A gentle introduction to CFD

What is CFD?

A contract for difference, or CFD – a high-risk financial instrument, may sound ambiguous or even complicated while, in fact, there’s nothing very complicated about it. Imagine two parties, “buyer” and “seller.” They agree to enter a contract with the condition that the “buyer” will pay the “seller” the change in an agreed asset price.

For example, the “seller” has 10g of gold that currently costs £400. The “buyer” agrees to pay the difference between the current price of gold and the price of it at the time of contract closing. A few weeks after they both entered the contract, the global economy’s growth stops, and the price of gold increases substantially. The “seller’s” gold is now worth £550. The “buyer” pays the “seller” £150 – the difference between the price when the contract was opened and the price when the contact was closed. In the case of a price drop, the “buyer” would pay the “difference” to the seller. 

Where it’s used

CFD was created as a high-risk financial instrument in the early ’90s in London. Hedge Funds were early adopters, and it enabled them to access stock markets without physically owning them. At the end of the decade, CFDs became available to retail traders. Nowadays, hundreds of thousands of traders globally use CFDs to execute their trading strategies.  

Leveraged CFD broker accounts allow traders to access capital levels unlikely to be available when trading the underlying assets, such as stocks or gold. 

CFDs also make it easier to short sell assets that may not be available otherwise. However, individual brokers may have limitations on some asset classes. 

Traders can also leverage a higher number of simultaneous positions using stop-loss orders. We can see from the table below that short, intraday positions are the most popular among CFD traders.

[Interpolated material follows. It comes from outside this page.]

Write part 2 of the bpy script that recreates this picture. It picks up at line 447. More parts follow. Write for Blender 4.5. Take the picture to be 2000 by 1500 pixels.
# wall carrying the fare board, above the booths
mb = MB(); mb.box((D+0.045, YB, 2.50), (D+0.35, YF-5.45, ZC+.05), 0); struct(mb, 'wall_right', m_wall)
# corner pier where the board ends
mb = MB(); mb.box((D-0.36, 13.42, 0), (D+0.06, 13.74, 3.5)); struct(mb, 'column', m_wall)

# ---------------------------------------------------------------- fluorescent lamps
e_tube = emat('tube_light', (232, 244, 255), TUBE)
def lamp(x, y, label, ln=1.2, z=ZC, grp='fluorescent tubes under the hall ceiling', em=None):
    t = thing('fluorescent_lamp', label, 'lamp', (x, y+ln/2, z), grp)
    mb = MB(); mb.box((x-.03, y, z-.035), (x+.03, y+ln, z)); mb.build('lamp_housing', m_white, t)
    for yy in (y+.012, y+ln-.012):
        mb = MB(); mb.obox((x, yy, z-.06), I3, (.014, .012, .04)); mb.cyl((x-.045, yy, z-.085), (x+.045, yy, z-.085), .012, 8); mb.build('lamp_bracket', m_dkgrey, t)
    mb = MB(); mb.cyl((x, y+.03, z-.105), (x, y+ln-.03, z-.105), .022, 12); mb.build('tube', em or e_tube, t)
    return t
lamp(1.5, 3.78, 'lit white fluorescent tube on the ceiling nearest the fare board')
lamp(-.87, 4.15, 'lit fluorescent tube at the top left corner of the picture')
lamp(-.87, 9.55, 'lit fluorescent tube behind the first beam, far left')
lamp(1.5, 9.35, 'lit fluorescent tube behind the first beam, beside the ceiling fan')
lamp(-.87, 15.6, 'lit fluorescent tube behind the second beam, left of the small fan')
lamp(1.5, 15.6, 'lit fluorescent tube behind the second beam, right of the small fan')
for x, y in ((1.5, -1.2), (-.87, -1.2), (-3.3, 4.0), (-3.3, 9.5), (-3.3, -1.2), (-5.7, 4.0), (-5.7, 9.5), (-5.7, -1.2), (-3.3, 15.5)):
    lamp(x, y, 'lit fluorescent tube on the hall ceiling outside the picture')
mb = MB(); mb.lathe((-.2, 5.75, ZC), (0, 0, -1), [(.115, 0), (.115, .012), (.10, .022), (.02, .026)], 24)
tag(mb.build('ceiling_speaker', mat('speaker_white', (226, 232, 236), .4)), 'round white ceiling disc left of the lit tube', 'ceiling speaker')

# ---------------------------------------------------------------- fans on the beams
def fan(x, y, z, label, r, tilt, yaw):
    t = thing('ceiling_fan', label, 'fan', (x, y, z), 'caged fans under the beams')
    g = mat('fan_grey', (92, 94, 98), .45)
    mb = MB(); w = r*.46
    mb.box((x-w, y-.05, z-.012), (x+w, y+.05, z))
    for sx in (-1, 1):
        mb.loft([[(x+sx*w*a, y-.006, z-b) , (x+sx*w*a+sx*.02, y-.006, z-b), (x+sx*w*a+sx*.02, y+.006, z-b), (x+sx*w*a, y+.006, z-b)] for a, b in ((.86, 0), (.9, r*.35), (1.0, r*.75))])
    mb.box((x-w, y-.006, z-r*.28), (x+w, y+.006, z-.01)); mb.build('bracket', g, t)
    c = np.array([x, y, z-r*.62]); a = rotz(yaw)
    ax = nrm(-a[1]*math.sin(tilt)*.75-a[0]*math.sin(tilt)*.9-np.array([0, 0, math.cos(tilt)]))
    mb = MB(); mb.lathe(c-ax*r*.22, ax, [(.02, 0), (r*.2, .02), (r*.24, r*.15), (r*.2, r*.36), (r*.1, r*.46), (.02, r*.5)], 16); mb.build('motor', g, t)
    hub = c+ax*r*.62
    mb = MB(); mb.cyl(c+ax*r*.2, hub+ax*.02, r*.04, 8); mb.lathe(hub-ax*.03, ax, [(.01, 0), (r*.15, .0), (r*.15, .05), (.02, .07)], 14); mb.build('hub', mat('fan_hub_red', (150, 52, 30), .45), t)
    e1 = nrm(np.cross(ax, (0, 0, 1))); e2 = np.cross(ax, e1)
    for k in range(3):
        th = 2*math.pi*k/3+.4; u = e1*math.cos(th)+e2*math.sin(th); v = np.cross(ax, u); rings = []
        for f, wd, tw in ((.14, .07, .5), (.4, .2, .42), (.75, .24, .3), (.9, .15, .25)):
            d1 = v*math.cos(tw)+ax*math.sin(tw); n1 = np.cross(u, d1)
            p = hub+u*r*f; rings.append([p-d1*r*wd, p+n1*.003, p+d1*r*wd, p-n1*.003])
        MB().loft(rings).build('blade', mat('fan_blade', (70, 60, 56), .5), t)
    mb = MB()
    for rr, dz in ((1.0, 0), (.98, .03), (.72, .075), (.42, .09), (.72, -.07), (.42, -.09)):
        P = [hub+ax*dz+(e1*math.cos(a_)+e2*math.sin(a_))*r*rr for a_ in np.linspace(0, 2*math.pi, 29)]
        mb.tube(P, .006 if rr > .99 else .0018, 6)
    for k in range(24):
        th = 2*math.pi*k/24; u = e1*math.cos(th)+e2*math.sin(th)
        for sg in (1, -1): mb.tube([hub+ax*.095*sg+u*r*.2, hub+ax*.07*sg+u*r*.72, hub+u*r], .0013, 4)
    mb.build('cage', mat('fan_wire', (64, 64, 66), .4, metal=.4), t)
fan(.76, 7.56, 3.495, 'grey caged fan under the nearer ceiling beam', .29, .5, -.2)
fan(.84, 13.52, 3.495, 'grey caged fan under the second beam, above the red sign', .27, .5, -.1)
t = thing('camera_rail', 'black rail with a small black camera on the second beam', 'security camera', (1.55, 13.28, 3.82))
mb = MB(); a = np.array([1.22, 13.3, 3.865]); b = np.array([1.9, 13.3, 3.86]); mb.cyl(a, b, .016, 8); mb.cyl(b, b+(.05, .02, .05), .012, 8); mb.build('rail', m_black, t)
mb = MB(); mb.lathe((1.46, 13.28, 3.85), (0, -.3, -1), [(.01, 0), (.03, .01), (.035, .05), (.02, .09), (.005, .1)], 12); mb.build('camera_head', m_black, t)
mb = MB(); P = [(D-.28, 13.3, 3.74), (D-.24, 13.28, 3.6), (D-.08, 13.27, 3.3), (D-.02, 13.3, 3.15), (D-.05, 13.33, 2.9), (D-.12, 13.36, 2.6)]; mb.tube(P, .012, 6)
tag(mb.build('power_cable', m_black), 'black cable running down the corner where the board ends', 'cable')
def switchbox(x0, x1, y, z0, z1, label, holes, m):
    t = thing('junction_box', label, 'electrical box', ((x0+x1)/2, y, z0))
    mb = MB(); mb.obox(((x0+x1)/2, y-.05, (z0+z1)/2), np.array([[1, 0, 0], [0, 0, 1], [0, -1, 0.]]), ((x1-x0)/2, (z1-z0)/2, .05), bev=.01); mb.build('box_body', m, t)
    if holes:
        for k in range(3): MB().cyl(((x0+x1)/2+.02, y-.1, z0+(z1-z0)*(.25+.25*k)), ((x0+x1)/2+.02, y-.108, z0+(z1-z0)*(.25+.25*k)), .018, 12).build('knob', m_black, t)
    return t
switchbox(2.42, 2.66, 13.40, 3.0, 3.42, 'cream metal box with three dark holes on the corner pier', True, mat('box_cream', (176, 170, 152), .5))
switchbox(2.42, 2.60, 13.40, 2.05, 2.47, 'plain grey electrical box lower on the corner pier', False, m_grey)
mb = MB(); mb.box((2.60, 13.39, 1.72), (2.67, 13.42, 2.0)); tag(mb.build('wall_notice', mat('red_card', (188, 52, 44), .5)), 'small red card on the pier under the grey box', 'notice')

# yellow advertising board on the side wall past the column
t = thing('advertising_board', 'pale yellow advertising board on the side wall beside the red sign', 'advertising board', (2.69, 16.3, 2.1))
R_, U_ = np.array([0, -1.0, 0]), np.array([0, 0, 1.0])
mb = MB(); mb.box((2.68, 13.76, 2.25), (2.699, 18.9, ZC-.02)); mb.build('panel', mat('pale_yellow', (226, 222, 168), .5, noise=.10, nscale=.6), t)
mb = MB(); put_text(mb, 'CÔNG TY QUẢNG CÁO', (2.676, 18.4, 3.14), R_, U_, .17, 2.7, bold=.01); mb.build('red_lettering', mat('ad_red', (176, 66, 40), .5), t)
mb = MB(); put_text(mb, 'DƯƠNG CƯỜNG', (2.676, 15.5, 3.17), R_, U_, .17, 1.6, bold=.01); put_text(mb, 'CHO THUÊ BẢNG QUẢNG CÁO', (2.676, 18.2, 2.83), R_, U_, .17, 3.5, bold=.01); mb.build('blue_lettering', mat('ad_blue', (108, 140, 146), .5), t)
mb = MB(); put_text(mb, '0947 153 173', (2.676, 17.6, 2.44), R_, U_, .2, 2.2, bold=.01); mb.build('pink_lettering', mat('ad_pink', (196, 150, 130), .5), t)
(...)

5 minutes1 hour1 day1 week
Individual equities97%89%69%42%
Interest rate contracts94%70%36%17%
Equity indices78%41%11%3%

CFD Position length per asset class

Source: ECMA

Pros & Cons


Available leverage

One of the most significant advantages of CFDs is the leverage offered by online trading providers. A trader only needs to deposit a fraction of the overall amount available for trade execution. Traders can expect significantly higher returns than stock trading, where only the amount deposited can be spent buying stock.


CFD trading is not subject to stamp duty tax because the trader never owns the underlying asset. Any gains from trades would only be subject to capital gains tax.

Many asset types and classes

CFDs offer incredible freedom when it comes to the underlying assets. Traders can easily choose from commodities, such as silver or gold, stocks, or currencies. If you are knowledgeable in more than one asset class, most brokers will allow you to trade multiple asset classes in one portfolio.

Reasonable spread costs

Trading brokerage is a highly competitive industry, which means you, the end client, can enjoy low spread costs. Depending on the asset, it is common for broker firms to offer 1 pip (the last decimal place of a price quote) trade execution cost. 


Leverage to be used carefully

Leverage exposes traders to higher potential losses, and you should only use it with safeguards. Most brokers allow stop-loss, which helps the traders exit the trade if the price levels reach the maximum level the trader is willing to risk.

Need to understand the asset

While you may not need to be an expert in any of the underlying assets, it helps even if you have a basic understanding. For instance, if your underlying asset is the US-listed companies’ stocks, it’s worth knowing that the release of unemployment numbers can impact stock markets and their behaviour.  


Journalists often write about CFDs as a high-risk financial instrument that may not be as attractive to retail investors as some may like to portray it. However, that’s only one side of the coin. Any trade, no matter how big or small, carries a level of risk. The assets traded may change in value, and traders can find themselves on the losing side. Such situations are most common amongst traders who tend to “shoot from the hip.” 

For those traders who don’t just blindly walk into any trade but rather know what they want to achieve, take measured risks, and are willing to learn from their own mistakes, CFDs open doors to many profitable trading opportunities.

In addition to being a tax-friendly and low trading cost instrument, CFDs also offer various options, depending on the trader’s experience. More experienced traders may want to spice up their trading portfolio with multiple asset classes and higher leverage. At the same time, beginners can start with only a single asset, conservative stop-loss orders, and gradually build their experience towards more risky, yet much more profitable trading strategies.